Выбрать главу

Все эти неуклюжие теории и фантазии только подчеркивали, сколь монументален был вклад в прогресс науки самого Лавуазье. Его ум был острым как бритва: «ум счетовода, доведенный до гениальности», как отзывался о нем один историк. Секрет его таланта заключался в сочетании скрупулезного измерения и анализа с величайшей проницательностью. При помощи весов, имеющих точность до четырех миллионных унции, он исследовал изменения материалов, отслеживая каждую йоту вещества.

Исследование процессов горения всегда интересовало Лавуазье. В 1772 году его озадачил тот факт, что продукты, образующиеся после сжигания серы, весят больше, чем исходное вещество. Ученый предположил, что сера соединяется с чем-то, содержащимся в воздухе. Пять лет спустя Лавуазье назовет это нечто «кислородом», впервые это вещество выделит в чистом виде английский ученый Джозеф Пристли. Лавуазье обрушился с резкой критикой на общепринятую уже сто лет теорию флогистона, которая считала огонь субстанцией, содержащейся в горючем материале. Нет, говорил Лавуазье, горение — это процесс, химическая реакция. Горящий материал соединяется с кислородом, а кислород — это не «сущность» горения, но химическое вещество, газ, содержащийся в воздухе и заключенный в селитре. Кислород и есть то, что связывает дыхание и горение, природный огонь и порох.

Американская революция в очередной раз доказала, что потенциальная энергия пороха может быть легко конвертирована в политическую власть. Пороховые запасы неминуемо оказывались в центре самого пристального внимания и в ходе грядущих социальных смут. Двенадцатого июля 1789 года подобная смута совершенно определенно назревала в Париже, и король уже подумывал вызвать войска, чтобы утихомирить своих подданных.
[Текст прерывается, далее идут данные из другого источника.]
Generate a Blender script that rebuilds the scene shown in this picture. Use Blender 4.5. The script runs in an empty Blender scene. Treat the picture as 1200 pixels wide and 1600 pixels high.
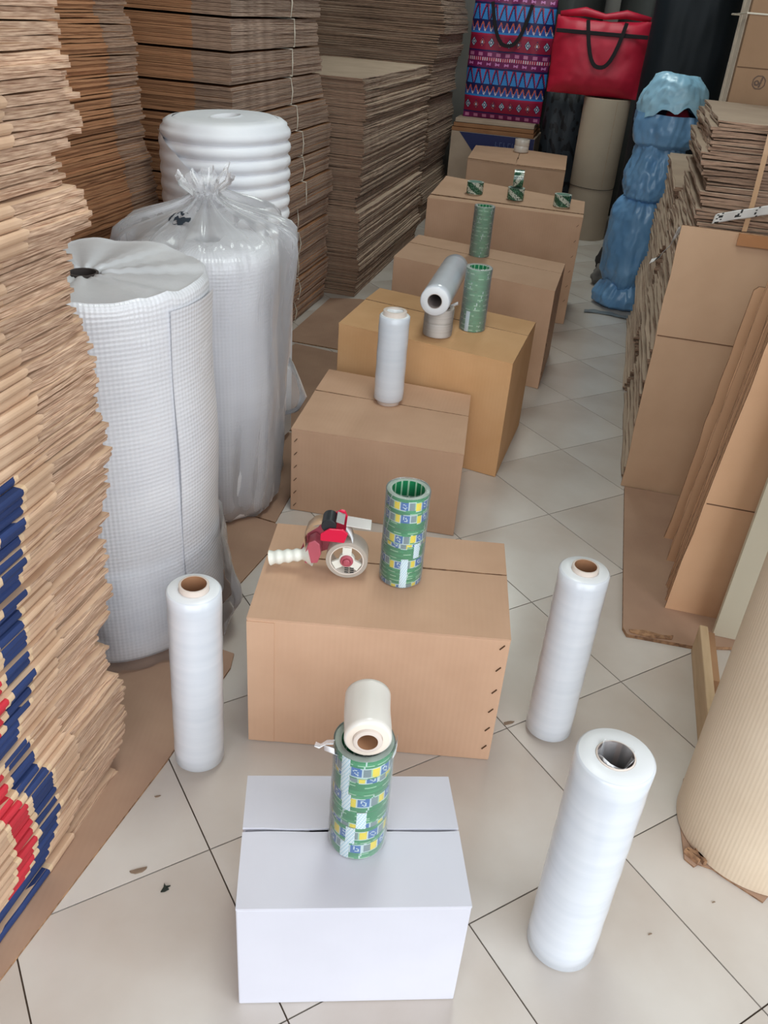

Пороховые арсеналы города были предметом все большего беспокойства властей. Комендант Бастилии Бернар де Лоне распорядился, чтобы порох, который хранился в арсенале неподалеку, был перевезен в его крепость-тюрьму. Он запросил срочного подкрепления для своего гарнизона, состоявшего из восьмидесяти двух ветеранов. Король прислал ему тридцать два швейцарских гвардейца.

Парижские буржуа пытались сдержать ярость низших классов. 13 июля выборщики от третьего сословия раздали оружие специально созданному для этой цели ополчению. Помимо древних алебард и пик там было тридцать тысяч мушкетов и даже инкрустированная серебром пушка — дар Людовику XIV от короля Сиама. Утром 14 июля сотни вооруженных граждан собрались у Бастилии. Они пришли, чтобы захватить порох, хранившийся в крепости. Напряжение нарастало, ситуация становилась безвыходной. В полуденную жару прозвучал первый выстрел. Хаотическая перестрелка продолжалась всю вторую половину дня. Толку от красивой пушки было немного — стены крепости имели восемь футов толщины. Но Бастилия, в которой не было запасов ни провизии, ни воды, не была готова к осаде, и отчаявшийся де Лоне уже подумывал — не лучше ли пустить порох на воздух, нежели сдавать его? Наиболее благоразумные из его ветеранов отговорили коменданта.

Когда спустился вечер, де Лоне решил сдаться и велел опустить подъемный мост. Толпа ворвалась внутрь. Были освобождены семеро заключенных: четверо жуликов, двое сумасшедших и один политический. В беспорядках погибли 83 парижанина. Ликующая толпа поволокла де Лоне в Отель де Виль, где революционеры устроили свой штаб. Взбешенный де Лоне ударил в пах одного из своих тюремщиков, пирожника по профессии. Граждане набросились на него с ножами и пистолетами. Пирожник вонзил ему в шею карманный нож. Отрезанную голову коменданта водрузили на пику. Шоу началось.

Лавуазье поначалу приветствовал революцию. Новая, рациональная форма государства — конституционное правительство — вдруг показалась возможной. Но затем надежды омрачились сомнениями. «Те умеренные люди, кто смог сохранить здравый ум среди всеобщего возбуждения, считают, что обстоятельства завели нас слишком далеко, — писал он Бенджамину Франклину в 1790 году. — Неразумно отдавать власть в руки тех, кто рожден повиноваться».